INSTRUCTION: Reproduce each line of the material precisely.

RECORDED DATA:
***
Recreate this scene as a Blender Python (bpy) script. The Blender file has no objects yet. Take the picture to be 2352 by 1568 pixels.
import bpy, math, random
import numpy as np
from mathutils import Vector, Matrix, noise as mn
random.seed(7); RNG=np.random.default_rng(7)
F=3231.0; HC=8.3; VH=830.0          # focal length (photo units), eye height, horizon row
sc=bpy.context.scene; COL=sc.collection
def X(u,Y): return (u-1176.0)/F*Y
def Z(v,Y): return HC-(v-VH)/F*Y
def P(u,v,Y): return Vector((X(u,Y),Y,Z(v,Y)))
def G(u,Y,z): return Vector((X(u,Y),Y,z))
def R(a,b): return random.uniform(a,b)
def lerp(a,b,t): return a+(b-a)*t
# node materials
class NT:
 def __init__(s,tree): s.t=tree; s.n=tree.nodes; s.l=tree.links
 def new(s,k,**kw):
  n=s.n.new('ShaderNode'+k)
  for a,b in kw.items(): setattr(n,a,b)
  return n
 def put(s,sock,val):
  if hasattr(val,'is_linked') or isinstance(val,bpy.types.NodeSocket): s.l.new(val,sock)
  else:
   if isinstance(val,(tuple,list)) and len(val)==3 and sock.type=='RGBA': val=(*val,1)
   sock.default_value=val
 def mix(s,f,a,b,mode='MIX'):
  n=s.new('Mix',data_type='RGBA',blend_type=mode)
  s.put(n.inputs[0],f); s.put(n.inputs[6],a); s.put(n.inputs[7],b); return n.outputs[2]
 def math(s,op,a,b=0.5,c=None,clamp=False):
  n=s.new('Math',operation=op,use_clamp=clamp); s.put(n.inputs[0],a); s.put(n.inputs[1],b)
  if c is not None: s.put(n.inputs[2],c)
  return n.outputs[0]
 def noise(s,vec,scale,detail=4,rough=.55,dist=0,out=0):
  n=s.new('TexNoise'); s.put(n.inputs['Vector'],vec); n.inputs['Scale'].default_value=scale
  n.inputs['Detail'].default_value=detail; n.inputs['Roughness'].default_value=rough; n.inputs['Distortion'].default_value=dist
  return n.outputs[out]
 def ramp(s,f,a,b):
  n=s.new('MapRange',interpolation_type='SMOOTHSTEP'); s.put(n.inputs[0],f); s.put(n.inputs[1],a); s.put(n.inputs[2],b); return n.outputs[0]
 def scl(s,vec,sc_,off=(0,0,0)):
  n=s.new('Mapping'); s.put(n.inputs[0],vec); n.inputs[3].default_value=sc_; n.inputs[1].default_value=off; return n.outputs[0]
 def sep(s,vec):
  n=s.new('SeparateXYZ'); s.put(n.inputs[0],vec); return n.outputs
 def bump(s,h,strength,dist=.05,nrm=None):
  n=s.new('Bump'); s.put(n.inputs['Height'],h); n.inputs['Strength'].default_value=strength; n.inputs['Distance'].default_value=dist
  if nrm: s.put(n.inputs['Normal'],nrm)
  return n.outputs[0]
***
TASK RESULT:
Recreate this scene as a Blender Python (bpy) script. The Blender file has no objects yet. Take the picture to be 2352 by 1568 pixels.
import bpy, math, random
import numpy as np
from mathutils import Vector, Matrix, noise as mn
random.seed(7); RNG=np.random.default_rng(7)
F=3231.0; HC=8.3; VH=830.0          # focal length (photo units), eye height, horizon row
sc=bpy.context.scene; COL=sc.collection
def X(u,Y): return (u-1176.0)/F*Y
def Z(v,Y): return HC-(v-VH)/F*Y
def P(u,v,Y): return Vector((X(u,Y),Y,Z(v,Y)))
def G(u,Y,z): return Vector((X(u,Y),Y,z))
def R(a,b): return random.uniform(a,b)
def lerp(a,b,t): return a+(b-a)*t
# node materials
class NT:
 def __init__(s,tree): s.t=tree; s.n=tree.nodes; s.l=tree.links
 def new(s,k,**kw):
  n=s.n.new('ShaderNode'+k)
  for a,b in kw.items(): setattr(n,a,b)
  return n
 def put(s,sock,val):
  if hasattr(val,'is_linked') or isinstance(val,bpy.types.NodeSocket): s.l.new(val,sock)
  else:
   if isinstance(val,(tuple,list)) and len(val)==3 and sock.type=='RGBA': val=(*val,1)
   sock.default_value=val
 def mix(s,f,a,b,mode='MIX'):
  n=s.new('Mix',data_type='RGBA',blend_type=mode)
  s.put(n.inputs[0],f); s.put(n.inputs[6],a); s.put(n.inputs[7],b); return n.outputs[2]
 def math(s,op,a,b=0.5,c=None,clamp=False):
  n=s.new('Math',operation=op,use_clamp=clamp); s.put(n.inputs[0],a); s.put(n.inputs[1],b)
  if c is not None: s.put(n.inputs[2],c)
  return n.outputs[0]
 def noise(s,vec,scale,detail=4,rough=.55,dist=0,out=0):
  n=s.new('TexNoise'); s.put(n.inputs['Vector'],vec); n.inputs['Scale'].default_value=scale
  n.inputs['Detail'].default_value=detail; n.inputs['Roughness'].default_value=rough; n.inputs['Distortion'].default_value=dist
  return n.outputs[out]
 def ramp(s,f,a,b):
  n=s.new('MapRange',interpolation_type='SMOOTHSTEP'); s.put(n.inputs[0],f); s.put(n.inputs[1],a); s.put(n.inputs[2],b); return n.outputs[0]
 def scl(s,vec,sc_,off=(0,0,0)):
  n=s.new('Mapping'); s.put(n.inputs[0],vec); n.inputs[3].default_value=sc_; n.inputs[1].default_value=off; return n.outputs[0]
 def sep(s,vec):
  n=s.new('SeparateXYZ'); s.put(n.inputs[0],vec); return n.outputs
 def bump(s,h,strength,dist=.05,nrm=None):
  n=s.new('Bump'); s.put(n.inputs['Height'],h); n.inputs['Strength'].default_value=strength; n.inputs['Distance'].default_value=dist
  if nrm: s.put(n.inputs['Normal'],nrm)
  return n.outputs[0]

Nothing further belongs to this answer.